Más que una aparición, este personaje se presenta en forma concreta, con su vestido de novia ensangrentado, sumergida en la más completa desolación, invadida por un llanto compulsivo y castigada por dolores que estremecen su cuerpo.
Quiere, necesita pedir explicaciones sobre su muerte.
Con este interrogante, en el que intencionalmente no se aclara si fue un accidente o un crimen, comienza la obra, lo que anticipa una interesante dosis de suspenso que no conviene develar en esta crítica.
El primero a quien acude la joven es al primo, de quien presume que está enamorado de ella, pero es poco lo que él puede aportar más allá del asombro y el temor que le produce esa presencia de apariencia real y la sospecha de que siendo inocente puede ser involucrado como responsable del crimen.
Es la misma reacción que provoca en sus padres y hermano, quienes exponen un rechazo tan brusco y cruel que delata un oscuro secreto anidado en las relaciones familiares. Por momentos actúan como si tuvieran algún grado de culpa.
El clima se mantiene hasta que se descubre la causa de esa muerte despiadada. En el camino quedan expuestas algunas características siniestras de esos personajes que conforman el entorno afectivo de la joven.
Una trama atractiva
Este argumento se apoya en una estructura dramática bien armada, de fuerte realismo, pero inserta en una atmósfera onírica, muy irreal, que no llega a desentonar. Están muy bien ensamblados los dos planos en una cuerda muy atinada de verosimilitud.
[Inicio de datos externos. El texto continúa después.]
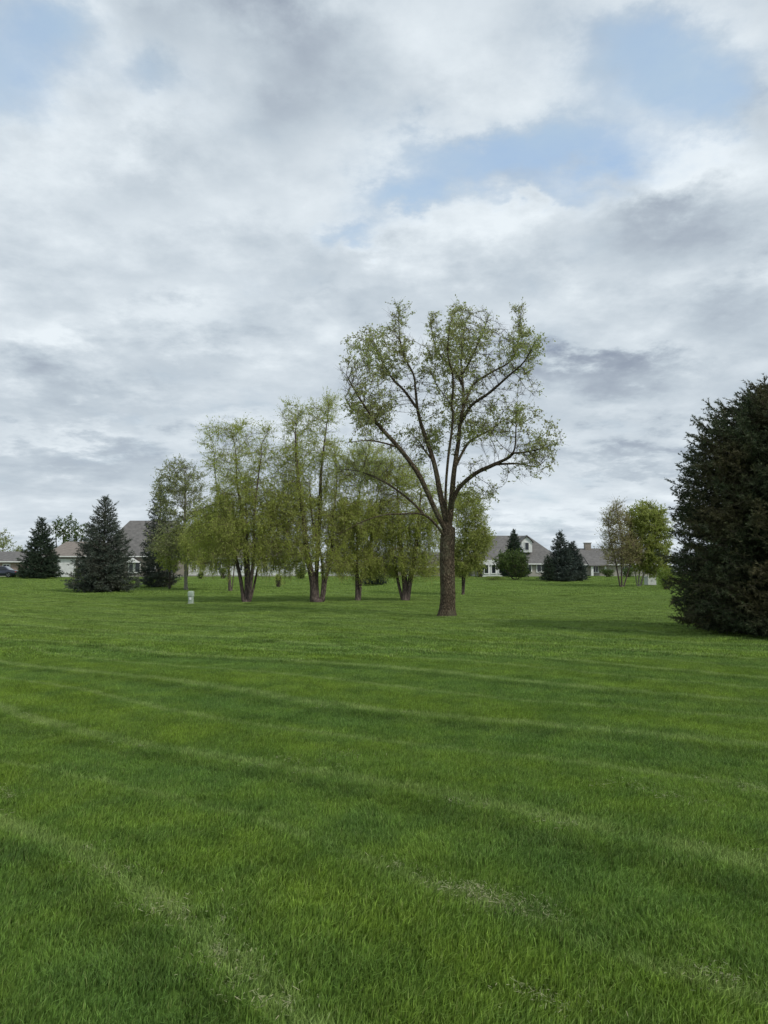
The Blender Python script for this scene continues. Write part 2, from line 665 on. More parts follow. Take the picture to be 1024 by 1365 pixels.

El único reparo que se percibe está en la reiteración de secuencias que, aunque diferentes, remiten a la misma situación: la aclaración de la muerte. Con este esquema, se dilata el crecimiento dramático, como si se buscara retardar la resolución para mantener el clima de suspenso.
Es sugerente la idea de puesta de Julio Ordano, que condice con el espíritu de la pieza. Una iluminación sombría que respalda las acciones, una escenografía donde también juega la irrealidad y una acertada dirección de actores para lograr composiciones con fuertes dobleces en sus personalidades. En esta cuerda están instalados todos los actores.
El inconveniente se presenta en algunos casos, como el de Pablo Machado (el primo), quien por sostener un estado de permanente fragilidad e introspección provoca que el texto por momentos sea inaudible.
Algo similar a lo que sucede con Micaela Iglesias, que, por exigencias del texto, aunque resuelve con acierto el trabajo físico y emocional, en los momentos de llanto y congoja, casi permanentes, sus parlamentos se pierden entre las lágrimas.
Pablo Sórensen, por su parte, muestra mucho entusiasmo en su composición, quizá demasiado, pero no invalida su esfuerzo.
Los trabajos más potentes y convincentes son los de Hugo Mouján y Amancay Espíndola, actores experimentados que exponen sólidos recursos para sacarles el jugo a sus personajes. Eso se nota y los diferencia del resto del elenco.